Africa’s richest man, Aliko Dangote, is emerging as one of the biggest beneficiaries of the global energy market disruptions triggered by the US-Iran conflict, according to a new report by The Wall Street Journal. The publication revealed that Dangote is now reaping significant rewards from his $20 billion refinery investment after years of delays, cost overruns and operational challenges that nearly doubled the project’s original cost.
The Dangote Refinery, which reached full production capacity in February 2026, has found itself in a favourable position as global buyers seek alternative sources of refined petroleum products. With concerns over shipping routes through the Strait of Hormuz and rising energy demand, the refinery has become a key supplier of diesel, jet fuel and petrol to markets across Africa and beyond. The report noted that output from the facility has increased by more than 70 percent this year alone.
The refinery’s growing success has also translated into a massive boost for Dangote’s personal fortune.
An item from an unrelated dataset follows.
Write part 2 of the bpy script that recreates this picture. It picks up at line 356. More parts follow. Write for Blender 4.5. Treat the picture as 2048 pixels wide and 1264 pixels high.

According to the Bloomberg Billionaires Index cited by the Wall Street Journal, his wealth has increased by approximately $4.86 billion since the beginning of the year, pushing his net worth to about $34.8 billion. The report highlighted that Dangote’s long-term investments in sectors such as cement, sugar, salt and now refining continue to strengthen his position among the world’s wealthiest individuals.
Looking ahead, Dangote Industries is preparing ambitious expansion plans. Group Vice President Devakumar Edwin disclosed that the company intends to list the refinery on the Nigerian Exchange later this year with a target valuation of at least $50 billion. A secondary listing in New York is also being considered. In addition, the company plans to expand the refinery’s processing capacity to 1.4 million barrels per day by 2028 and is exploring the construction of a new $15 billion refinery and port project in Lamu, Kenya.
Despite its impressive growth, challenges remain. The refinery continues to face difficulties securing enough crude oil from domestic suppliers, with the Nigerian National Petroleum Company Limited (NNPC) reportedly unable to meet its feedstock requirements due to existing export commitments and oil-backed loan obligations. To address future distribution demands, Dangote is investing in logistics infrastructure, including acquiring ships, establishing a distribution hub in Namibia and developing a pipeline network to serve landlocked African countries. Industry observers believe these moves could further cement the refinery’s position as a dominant energy player across the continent.